Directions for this task: Quote from the first line below through the line that contains "rad = math.radians", both included, and leave the pictures out.

Given material:
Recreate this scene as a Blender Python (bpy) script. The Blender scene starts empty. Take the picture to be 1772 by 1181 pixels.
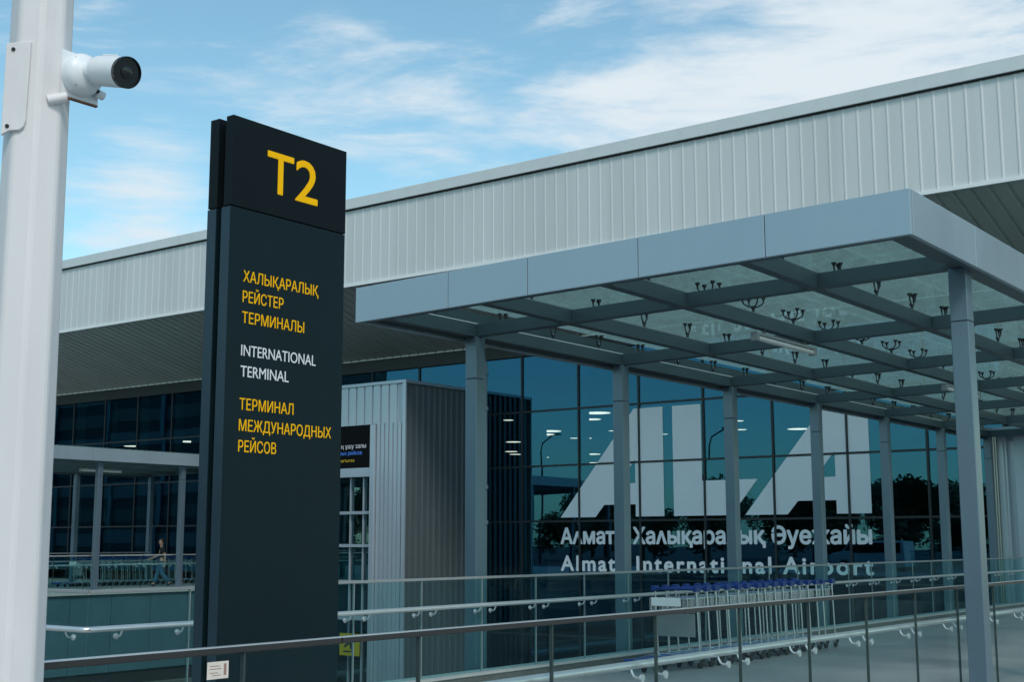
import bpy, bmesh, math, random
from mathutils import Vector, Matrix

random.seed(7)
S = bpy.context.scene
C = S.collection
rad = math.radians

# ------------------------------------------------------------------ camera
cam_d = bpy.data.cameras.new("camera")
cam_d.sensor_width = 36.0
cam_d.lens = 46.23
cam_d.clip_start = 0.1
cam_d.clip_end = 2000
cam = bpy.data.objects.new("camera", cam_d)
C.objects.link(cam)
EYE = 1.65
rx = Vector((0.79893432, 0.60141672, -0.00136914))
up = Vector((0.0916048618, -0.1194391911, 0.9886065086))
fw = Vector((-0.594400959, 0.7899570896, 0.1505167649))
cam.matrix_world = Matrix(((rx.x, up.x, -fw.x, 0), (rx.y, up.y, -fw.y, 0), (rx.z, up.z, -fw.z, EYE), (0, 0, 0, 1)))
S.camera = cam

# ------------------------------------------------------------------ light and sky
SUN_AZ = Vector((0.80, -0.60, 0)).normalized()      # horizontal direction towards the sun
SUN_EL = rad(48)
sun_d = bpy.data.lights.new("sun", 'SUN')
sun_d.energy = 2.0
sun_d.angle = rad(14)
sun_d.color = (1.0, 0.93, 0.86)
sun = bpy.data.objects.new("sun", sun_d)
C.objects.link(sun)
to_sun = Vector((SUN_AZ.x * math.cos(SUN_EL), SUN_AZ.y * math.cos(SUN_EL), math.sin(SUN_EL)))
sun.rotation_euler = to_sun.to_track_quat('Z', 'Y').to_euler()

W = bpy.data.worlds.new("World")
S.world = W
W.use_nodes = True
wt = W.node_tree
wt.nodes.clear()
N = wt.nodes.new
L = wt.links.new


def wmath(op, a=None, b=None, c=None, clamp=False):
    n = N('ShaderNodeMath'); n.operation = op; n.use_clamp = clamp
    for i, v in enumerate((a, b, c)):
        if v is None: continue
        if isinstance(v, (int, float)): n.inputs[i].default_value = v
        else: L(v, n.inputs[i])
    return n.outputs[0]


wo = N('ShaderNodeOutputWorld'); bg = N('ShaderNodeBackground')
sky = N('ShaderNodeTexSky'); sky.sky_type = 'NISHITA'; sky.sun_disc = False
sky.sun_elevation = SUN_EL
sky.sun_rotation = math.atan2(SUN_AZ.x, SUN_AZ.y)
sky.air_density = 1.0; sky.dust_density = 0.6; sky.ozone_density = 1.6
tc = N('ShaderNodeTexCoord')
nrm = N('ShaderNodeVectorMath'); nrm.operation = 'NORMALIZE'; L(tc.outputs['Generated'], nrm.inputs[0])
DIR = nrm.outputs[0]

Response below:
Recreate this scene as a Blender Python (bpy) script. The Blender scene starts empty. Take the picture to be 1772 by 1181 pixels.
import bpy, bmesh, math, random
from mathutils import Vector, Matrix

random.seed(7)
S = bpy.context.scene
C = S.collection
rad = math.radians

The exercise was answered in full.